Tenable could also be in the Visionaries quadrant. They have everything they need for a technical solution and access to the customers. They have stumbled in execution, chose not to participate in the Gartner analysis, and got put as one of the worst positions on the quadrant.
It’s disappointing that there are not other Visionaries. In the early days a lot of my Tier 2 (CyberX, Indegy, Sentryo) would have belonged in this quadrant.
This does not mean we aren’t seeing some cool new capabilities; it’s coming from the Leaders.
Challengers
This makes no sense. Otorio’s completeness of vision is among the lowest and Darktrace’s is among the highest? Forescout’s ability to execute is among the highest, based on what? What Forescout has done since the Security Matters acquisition in 2018?
Maybe the Magic Quadrant methodology isn’t a great fit for this product segment.
Niche Players
In my latest analysis of this product segment I wrote that those outside Tier 1 needed a niche strategy, and some niches are larger than others.
- Microsoft for those using related Azure IoT services
- ICS Vendors offering this as a SaaS. They have a trusted relationship and know their system well. Honeywell is on the quadrant because they bought SCADAfence. Other ICS vendors use Leader quadrant solutions. Some, such as Siemens, use a combination of in house software and OEMed products.

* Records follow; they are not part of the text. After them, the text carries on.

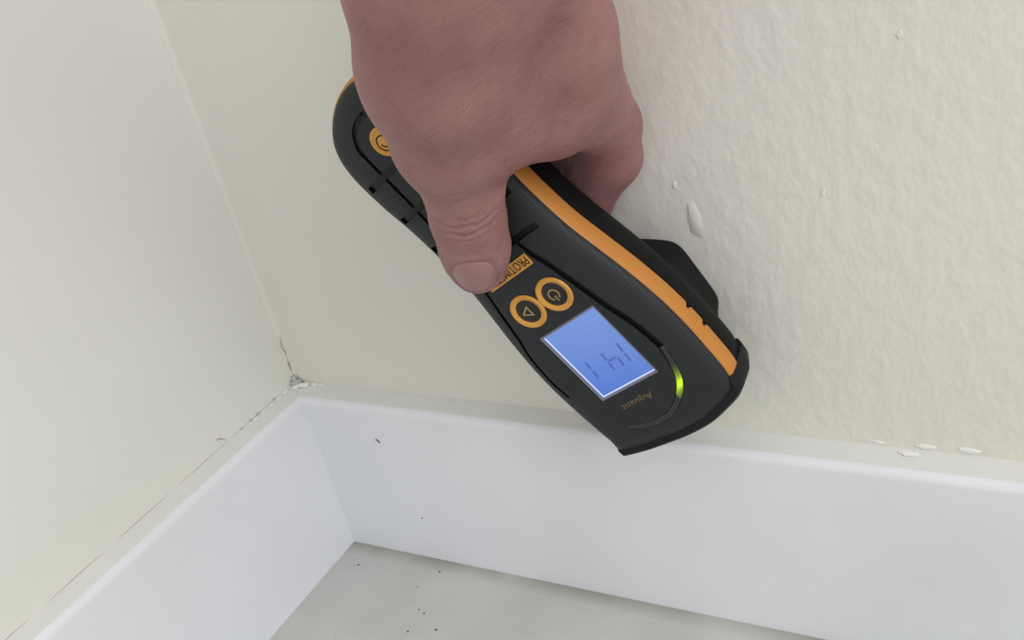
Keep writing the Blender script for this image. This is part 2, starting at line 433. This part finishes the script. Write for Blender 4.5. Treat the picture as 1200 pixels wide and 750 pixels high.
def frame_ring(x0, x1, y0, y1, w, z0, z1):
    o = [(x0, y0), (x1, y0), (x1, y1), (x0, y1)]; i = [(x0+w, y0+w), (x1-w, y0+w), (x1-w, y1-w), (x0+w, y1-w)]
    v = [(x, y, z0) for x, y in o]+[(x, y, z1) for x, y in o]+[(x, y, z1-0.1) for x, y in i]+[(x, y, z0) for x, y in i]
    f = []
    for k in range(4):
        j = (k+1) % 4
        f += [(k, j, 4+j, 4+k), (4+k, 4+j, 8+j, 8+k), (8+k, 8+j, 12+j, 12+k), (12+k, 12+j, j, k)]
    return [tuple(c*.001 for c in p) for p in v], f
v, f = frame_ring(-SX, SX, SY0, SY1, 0.68, SZ-0.6, SZ+0.95)
link('display_rim', pymesh('display_rim', v, f), M_dframe, disp, smooth=False)
joined_later = [boxv(SX-1.05, SX-0.69, SY0+0.7, SY1-0.7, SZ-0.3, SZ+0.1), boxv(-SX+0.7, SX-0.7, SY1-1.05, SY1-0.69, SZ-0.3, SZ+0.1)]
M_seg = mat('display_segment', lin(50, 66, 120), 0.4, 0.3, lin(84, 114, 196), 0.62)
def seg(x0, y0, x1, y1, w=0.85):
    """one bar of a digit, pointed ends, slanted slightly"""
    p = np.array([x0, y0]); r = np.array([x1, y1]); d = (r-p)/np.linalg.norm(r-p); n = np.array([-d[1], d[0]])*w/2
    pts = [p, p+d*w*.5+n, r-d*w*.5+n, r, r-d*w*.5-n, p+d*w*.5-n]
    pts = [(a[0]+0.12*(a[1]-4), a[1]) for a in pts]
    v = [(x*.001, y*.001, z*.001) for z in (SZ-0.05, SZ+0.06) for x, y in pts]
    f = [tuple(range(6)), tuple(range(6, 12))]+[(i, (i+1) % 6, 6+(i+1) % 6, 6+i) for i in range(6)]
    return v, f
def joined(name, parts, m, parent, smooth=False):
    V = []; F = []
    for v, f in parts:
        k = len(V); V += v; F += [tuple(i+k for i in a) for a in f]
    me = pymesh(name, V, F); return link(name, me, m, parent, smooth=smooth)
joined('display_edge', joined_later, M_dedge, disp)
joined('digit', [seg(-7.0, 0.1, -7.0, 3.6), seg(-7.0, 4.0, -7.0, 7.5)], M_seg, disp)
joined('digit', [seg(0.0, 0.3, 0.0, 3.7), seg(0.0, 4.1, 0.0, 7.6), seg(-4.0, 4.1, -4.0, 7.6), seg(-3.7, 3.9, -0.3, 3.9)], M_seg, disp)
joined('digit', [seg(7.0, 0.1, 7.0, 3.6), seg(7.0, 4.0, 7.0, 7.5)], M_seg, disp)

# text as flat print
def text(name, body, x, y, z, height, width, m, parent, depth=0.05, shear=0.0, space=1.0):
    cu = bpy.data.curves.new(name, 'FONT'); cu.body = body; cu.align_x = 'LEFT'; cu.size = 1.0; cu.extrude = 0.01; cu.shear = shear; cu.space_character = space
    cu.resolution_u = 3
    t = bpy.data.objects.new(name, cu); COL.objects.link(t); bpy.context.view_layer.update()
    me = bpy.data.meshes.new_from_object(t.evaluated_get(bpy.context.evaluated_depsgraph_get()))
    bpy.data.objects.remove(t)
    co = np.array([v.co[:] for v in me.vertices]); mn, mx = co.min(0), co.max(0)
    for v in me.vertices:
        a = (v.co.x-mn[0])/(mx[0]-mn[0]); b = (v.co.y-mn[1])/(mx[1]-mn[1]); c = (v.co.z-mn[2])/(mx[2]-mn[2])
        v.co = ((x+a*width)*.001, (y+b*height)*.001, (z+c*depth)*.001)
    me.name = name; me.materials.clear()
    return link(name, me, m, parent, smooth=False)
M_faint = mat('display_faint_print', lin(60, 80, 140), 0.4, 0.3, lin(90, 122, 205), 0.75)
text('unit_print', 'REL', 4.6, 9.6, SZ+0.01, 1.6, 5.0, M_faint, disp)
# brand plate
zb = zsurf(0, -36.4)
v, f = boxv(-7.7, 11.5, -38.3, -34.5, -0.6, 0.32)
bp = link('brand_plate', pymesh('brand_plate', v, f), M_gold, meter, smooth=False); bp['label'] = 'gold plate with black lettering'
joined('plate_edge', [boxv(-7.7, 11.5, -34.75, -34.45, -0.1, 0.42), boxv(-7.7, 11.5, -38.35, -38.05, -0.1, 0.42), boxv(-7.75, -7.45, -38.3, -34.5, -0.1, 0.42), boxv(11.2, 11.5, -38.3, -34.5, -0.1, 0.42)], M_gold, bp)
text('lettering', 'PROTIMETER', -7.1, -37.8, 0.3, 2.75, 18.0, M_ink, bp, 0.08)
text('model_lettering', 'Aquant', -4.8, 17.6, 0.0, 2.9, 13.0, M_goldink, meter, 0.05, 0.12)
# buttons and their ring frames
def lathe(prof, cx, cy, n=40, close=True):
    v = []; f = []; K = len(prof)
    for r, z in prof:
        for i in range(n):
            a = 2*math.pi*i/n; v.append(((cx+r*math.cos(a))*.001, (cy+r*math.sin(a))*.001, z*.001))
    for k in range(K-1):
        for i in range(n):
            j = (i+1) % n; f.append((k*n+i, k*n+j, (k+1)*n+j, (k+1)*n+i))
    if close: f.append(tuple(range((K-1)*n, K*n)))
    return v, f
BX = (-4.9, 7.1); BY = -23.2
ringp = [(5.95, -0.8), (5.9, 0.2), (5.6, 0.55), (5.2, 0.6), (4.8, 0.4), (4.3, 0.12), (4.05, 0.02), (4.0, -0.5)]
fr = joined('button_frame', [lathe(ringp, BX[0], BY, close=False), lathe(ringp, BX[1], BY, close=False), boxv(0.0, 2.2, -24.6, -21.8, -0.5, 0.35)], M_gold, meter, True)
sharp(fr.data, 40)
btns = []
for bx in BX:
    v, f = lathe([(4.05, -0.5), (3.95, 0.02), (3.6, 0.2), (2.6, 0.3), (1.2, 0.34), (0.3, 0.35)], bx, BY)
    b = link('button', pymesh('button', v, f), M_btn, meter); btns.append(b)
btns[0]['label'] = 'round black power button'; btns[1]['label'] = 'round black button with triangle mark'
def poly_line(pts, w, z, closed=False):
    P = [np.array(p, float) for p in pts]; v = []; f = []; n = len(P)
    for i, p in enumerate(P):
        a = P[(i-1) % n] if closed or i > 0 else p; b = P[(i+1) % n] if closed or i < n-1 else p
        d1 = (p-a); d2 = (b-p); d1 = d1/np.linalg.norm(d1) if np.linalg.norm(d1) > 0 else d2/np.linalg.norm(d2); d2 = d2/np.linalg.norm(d2) if np.linalg.norm(d2) > 0 else d1
        n1 = np.array([-d1[1], d1[0]]); n2 = np.array([-d2[1], d2[0]]); m = n1+n2; m /= np.linalg.norm(m); m /= max(0.45, m @ n1)
        for s_ in (-1, 1):
            for zz in (z-0.1, z+0.04): v.append(tuple(c*.001 for c in (*(p+m*s_*w/2), zz)))
    for i in range(n if closed else n-1):
        a = 4*i; b = 4*((i+1) % n)
        for k0, k1 in ((0, 1), (1, 3), (3, 2), (2, 0)): f.append((a+k0, a+k1, b+k1, b+k0))
    return v, f
arcp = [(BX[0]+1.75*math.sin(t), BY+1.75*math.cos(t)) for t in np.linspace(0.55, 2*math.pi-0.55, 26)]
joined('symbol', [poly_line(arcp, 0.42, 0.36), poly_line([(BX[0], BY+0.3), (BX[0], BY+2.3)], 0.42, 0.37)], M_sym, btns[0])
joined('symbol', [poly_line([(BX[1]-0.9, BY-1.6), (BX[1]+2.1, BY), (BX[1]-0.9, BY+1.6)], 0.45, 0.36, True)], M_sym, btns[1])
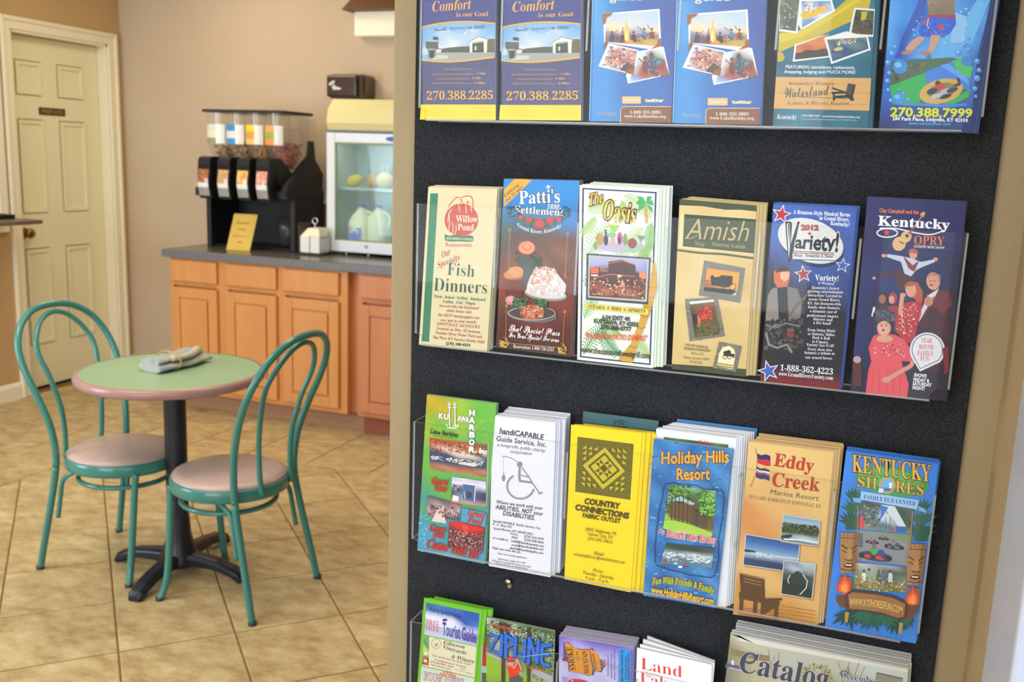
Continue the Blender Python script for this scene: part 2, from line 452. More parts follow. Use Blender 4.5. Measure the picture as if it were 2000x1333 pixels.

- Security vendors offering a family solution (Fortinet, Palo Alto, OPSWAT, TXOne). Integration can be difficult, especially with acquired solutions.
- You use us in IT, and we also do OT. (Forescout, Tenable)
- Vertical sector, such as products built for the rail sector, building automation, mining, etc
Conclusion
Gartner got four of the five leaders right. This has been obvious for years now.
Gartner got the category name wrong.
Almost everything outside the Leader quadrant makes little sense.